Tassis Christoyannis, dit Chrysostome

par Loïc Chahine · publié mercredi 18 novembre 2015 · ¶¶¶

De l’œuvre d’Édouard Lalo, la postérité n’a pas retenu grand-chose ; même sa Symphonie espagnole — qui pourrait paraître un bon résumé de la personne du compositeur, puisqu’il était lui-même d’origine espagnole et débuta la musique par le violon —, régulièrement jouée et enregistrée il y a encore quelques décennies, semble aujourd’hui avoir moins d’attrait pour les orchestres et violonistes. De larges pans de son œuvre restent à redécouvrir, comme par exemple ce ballet, Namouna, dont la musique fut saluée par Fauré, Chabrier et Debussy, ce qui n’est tout de même pas le marque d’une pièce sans intérêt.

Les premières œuvres que nous connaissions de Lalo semblent être des mélodies — L’Ombre de Dieu et L’Adieu au désert, composés en 1848, et les Six Romances populaires de Béranger, publiées en 1849 ; jusqu’en 1887 (Le Rouge-gorge), le compositeur cultivera régulièrement le genre de la romance ou de la mélodie avec un peu plus de trente pièces, dont les plus courtes durent à peine plus d’une minute, et la plus longue (Le Novice) presque un quart d’heure — elle est d’ailleurs sous-titrée « scène ». Entre 1848 et 1887, le genre lui-même évolue, et le corpus que constituent les mélodies de Lalo est le témoin de cette évolution.

Si la mélodie est un genre qui a d’abord fleuri dans les salons — Lalo les fréquentait, et tenait d’ailleurs le sien aussi —, cela ne signifie pas que ce soit une musique que l’on écoute d’une oreille distraite, en faisant tout autre chose.
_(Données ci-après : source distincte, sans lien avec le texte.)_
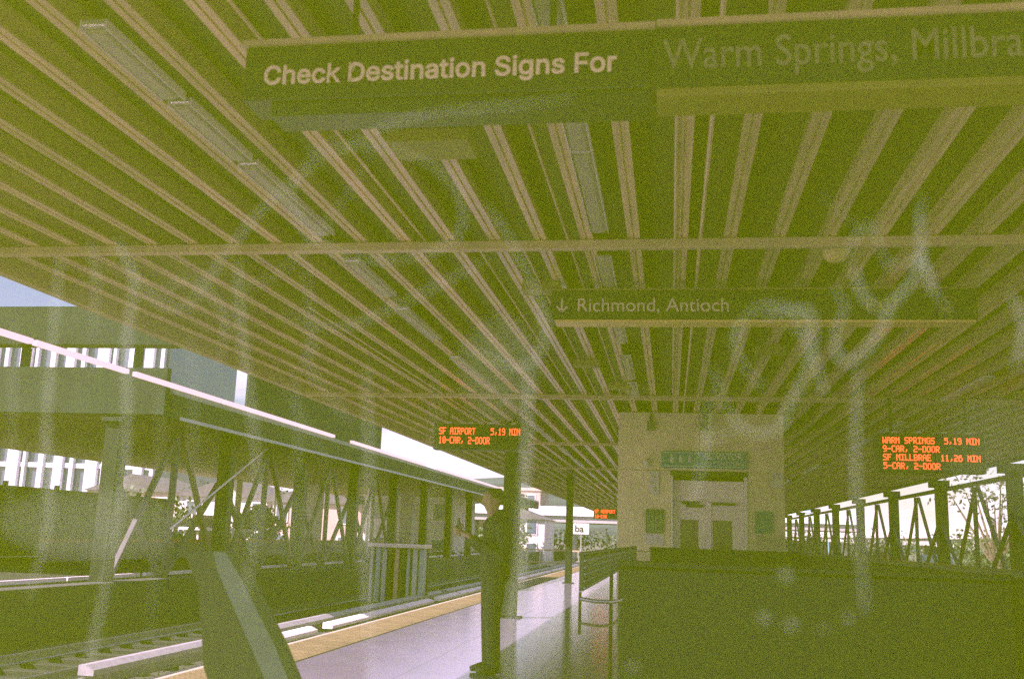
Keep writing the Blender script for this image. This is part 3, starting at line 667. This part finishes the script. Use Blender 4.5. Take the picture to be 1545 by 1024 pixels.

Il faudra prêter l’oreille pour goûter ces pièces, car leur éclat est subtil et ne s’impose qu’à celui qui veut bien prendre la peine de le saisir.

On dit souvent que la poésie ne raconte pas d’histoire ; pourtant, parmi les grandes Romances de Béranger, on trouvera bien des éléments narratifs, et plusieurs d’entre elles (« La Pauvre Femme », « Les Suicidés », « Le Vieux Vagabond ») sont les portraits de vies. La tonalité est sombre et jette un regard critique et désabusé sur la société. Ici, plus que jamais, et de manière générale dans l’ensemble du premier disque qui regroupe les premières mélodies de Lalo, il ne faut pas penser vraiment à de la musique avec du texte, mais bien à une poésie mise en musique. Ladite musique, d’ailleurs, est relativement répétitive, les pièces fonctionnant quasiment toutes par couplets, et il faudra, si l’on veut les goûter, prêter attention à ce qui se raconte. Comment résister, alors, aux « Vieux Vagaond » de Béranger, assurément un chef d’œuvre poétique ?

Le second disque regroupe des mélodies d’allure plus habituelle. On appréciera particulièrement l’invention dont fait preuve Lalo, que ce soit dans la partie chantée, aux accents parfois surprenants, ou dans celle du piano, souvent originale et variée d’une pièce à l’autre. Bon nombre de ces petites pièces, à commencer par la toute première, « Guitare », sur un poème, excusez du peu, de Victor Hugo, ou comme « La Zueca », avec des vers cette fois d’Alfred de Musset, sont pleines de caractère et de charme.

Tassis Christoyannis, comme souvent, donne ici une leçon de chant. L’articulation est impeccable à chaque moment — on n’a guère besoin de recourir aux textes qui figure dans le livret —, les accents et le timbre sont variés avec subtilité, sans aucun histrionisme. La manière dont il conduit la vaste scène Le Novice est un modèle, tant du point de vue des inflexions du chant que du sens dramatique jamais vulgaire qu’il y distille. Ces qualités sont celles de l’ensemble des deux CD. Pour le soutenir, le jeu du pianiste Jeff Cohen, sans toutefois déclencher l'enthousiasme faute d'un manque de variété dans le toucher, demeure honorable et accompagne bien le chant.

Prenant la suite de l’exceptionnel disque de romances de Félicien David, mais sans s’élever tout à fait aux mêmes cimes, cette intégrale des mélodies d’Édouard Lalo est plus que bienvenue et, grâce à la performance de haut vol de Tassis Christoyannis qui semble transformer en or tout ce qu’il chante, prend sa place aux côtés de plusieurs très beaux récitals de mélodies françaises qui ont paru récemment. Puisse cet élan ne pas se tarir !

Extraits

« Guitare »

« Le Vieux Vagabond »

INFORMATIONS

Édouard Lalo : Intégrale des mélodies

Tassis Christoyannis, baryton
Jeff Cohen, piano.

1 CD, 70’+60’, Aparté avec le soutien du Palazzetto Bru Zane, 2015.